-- WHAT IS REQUIRED --
Write out all of the data without omission, exactly as shown.

-- RECORDED DATA --
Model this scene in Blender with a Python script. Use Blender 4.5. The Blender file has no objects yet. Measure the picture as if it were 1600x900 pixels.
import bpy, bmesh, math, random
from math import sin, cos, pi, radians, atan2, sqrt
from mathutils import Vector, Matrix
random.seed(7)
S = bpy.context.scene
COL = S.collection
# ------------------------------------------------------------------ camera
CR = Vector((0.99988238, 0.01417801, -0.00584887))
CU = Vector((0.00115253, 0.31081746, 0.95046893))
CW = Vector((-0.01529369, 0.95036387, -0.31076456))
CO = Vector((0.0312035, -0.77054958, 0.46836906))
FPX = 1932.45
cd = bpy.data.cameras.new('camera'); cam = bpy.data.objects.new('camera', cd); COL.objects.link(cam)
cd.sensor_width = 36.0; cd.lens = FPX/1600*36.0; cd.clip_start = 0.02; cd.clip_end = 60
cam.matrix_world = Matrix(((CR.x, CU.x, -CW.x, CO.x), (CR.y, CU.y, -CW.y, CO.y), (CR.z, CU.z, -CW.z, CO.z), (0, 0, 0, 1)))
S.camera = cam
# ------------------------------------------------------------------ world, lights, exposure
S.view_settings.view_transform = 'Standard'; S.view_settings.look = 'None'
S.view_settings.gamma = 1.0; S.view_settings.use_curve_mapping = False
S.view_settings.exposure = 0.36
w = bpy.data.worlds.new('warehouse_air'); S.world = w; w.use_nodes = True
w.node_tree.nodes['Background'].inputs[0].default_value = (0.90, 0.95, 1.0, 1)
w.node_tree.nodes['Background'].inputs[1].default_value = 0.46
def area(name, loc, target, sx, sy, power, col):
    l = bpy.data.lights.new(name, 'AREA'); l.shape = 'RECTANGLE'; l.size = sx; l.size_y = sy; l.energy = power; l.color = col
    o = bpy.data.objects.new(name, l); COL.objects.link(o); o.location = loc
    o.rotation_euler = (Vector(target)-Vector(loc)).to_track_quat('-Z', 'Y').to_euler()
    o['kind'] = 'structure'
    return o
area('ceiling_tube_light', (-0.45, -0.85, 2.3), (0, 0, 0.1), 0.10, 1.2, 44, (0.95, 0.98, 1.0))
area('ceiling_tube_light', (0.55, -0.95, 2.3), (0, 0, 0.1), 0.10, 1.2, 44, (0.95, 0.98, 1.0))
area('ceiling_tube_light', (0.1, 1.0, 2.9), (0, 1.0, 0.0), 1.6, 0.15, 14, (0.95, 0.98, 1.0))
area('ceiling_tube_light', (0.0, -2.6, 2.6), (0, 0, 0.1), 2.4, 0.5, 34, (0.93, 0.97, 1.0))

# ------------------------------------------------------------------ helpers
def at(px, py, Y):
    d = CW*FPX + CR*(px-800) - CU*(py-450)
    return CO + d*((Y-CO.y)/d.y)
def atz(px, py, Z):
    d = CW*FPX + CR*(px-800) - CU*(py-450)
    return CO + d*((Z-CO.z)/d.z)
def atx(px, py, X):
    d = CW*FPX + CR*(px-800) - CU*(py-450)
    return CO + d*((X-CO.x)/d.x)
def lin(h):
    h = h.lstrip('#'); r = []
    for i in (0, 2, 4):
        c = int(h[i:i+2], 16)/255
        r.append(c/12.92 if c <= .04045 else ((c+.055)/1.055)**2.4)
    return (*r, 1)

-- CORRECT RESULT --
Model this scene in Blender with a Python script. Use Blender 4.5. The Blender file has no objects yet. Measure the picture as if it were 1600x900 pixels.
import bpy, bmesh, math, random
from math import sin, cos, pi, radians, atan2, sqrt
from mathutils import Vector, Matrix
random.seed(7)
S = bpy.context.scene
COL = S.collection
# ------------------------------------------------------------------ camera
CR = Vector((0.99988238, 0.01417801, -0.00584887))
CU = Vector((0.00115253, 0.31081746, 0.95046893))
CW = Vector((-0.01529369, 0.95036387, -0.31076456))
CO = Vector((0.0312035, -0.77054958, 0.46836906))
FPX = 1932.45
cd = bpy.data.cameras.new('camera'); cam = bpy.data.objects.new('camera', cd); COL.objects.link(cam)
cd.sensor_width = 36.0; cd.lens = FPX/1600*36.0; cd.clip_start = 0.02; cd.clip_end = 60
cam.matrix_world = Matrix(((CR.x, CU.x, -CW.x, CO.x), (CR.y, CU.y, -CW.y, CO.y), (CR.z, CU.z, -CW.z, CO.z), (0, 0, 0, 1)))
S.camera = cam
# ------------------------------------------------------------------ world, lights, exposure
S.view_settings.view_transform = 'Standard'; S.view_settings.look = 'None'
S.view_settings.gamma = 1.0; S.view_settings.use_curve_mapping = False
S.view_settings.exposure = 0.36
w = bpy.data.worlds.new('warehouse_air'); S.world = w; w.use_nodes = True
w.node_tree.nodes['Background'].inputs[0].default_value = (0.90, 0.95, 1.0, 1)
w.node_tree.nodes['Background'].inputs[1].default_value = 0.46
def area(name, loc, target, sx, sy, power, col):
    l = bpy.data.lights.new(name, 'AREA'); l.shape = 'RECTANGLE'; l.size = sx; l.size_y = sy; l.energy = power; l.color = col
    o = bpy.data.objects.new(name, l); COL.objects.link(o); o.location = loc
    o.rotation_euler = (Vector(target)-Vector(loc)).to_track_quat('-Z', 'Y').to_euler()
    o['kind'] = 'structure'
    return o
area('ceiling_tube_light', (-0.45, -0.85, 2.3), (0, 0, 0.1), 0.10, 1.2, 44, (0.95, 0.98, 1.0))
area('ceiling_tube_light', (0.55, -0.95, 2.3), (0, 0, 0.1), 0.10, 1.2, 44, (0.95, 0.98, 1.0))
area('ceiling_tube_light', (0.1, 1.0, 2.9), (0, 1.0, 0.0), 1.6, 0.15, 14, (0.95, 0.98, 1.0))
area('ceiling_tube_light', (0.0, -2.6, 2.6), (0, 0, 0.1), 2.4, 0.5, 34, (0.93, 0.97, 1.0))

# ------------------------------------------------------------------ helpers
def at(px, py, Y):
    d = CW*FPX + CR*(px-800) - CU*(py-450)
    return CO + d*((Y-CO.y)/d.y)
def atz(px, py, Z):
    d = CW*FPX + CR*(px-800) - CU*(py-450)
    return CO + d*((Z-CO.z)/d.z)
def atx(px, py, X):
    d = CW*FPX + CR*(px-800) - CU*(py-450)
    return CO + d*((X-CO.x)/d.x)
def lin(h):
    h = h.lstrip('#'); r = []
    for i in (0, 2, 4):
        c = int(h[i:i+2], 16)/255
        r.append(c/12.92 if c <= .04045 else ((c+.055)/1.055)**2.4)
    return (*r, 1)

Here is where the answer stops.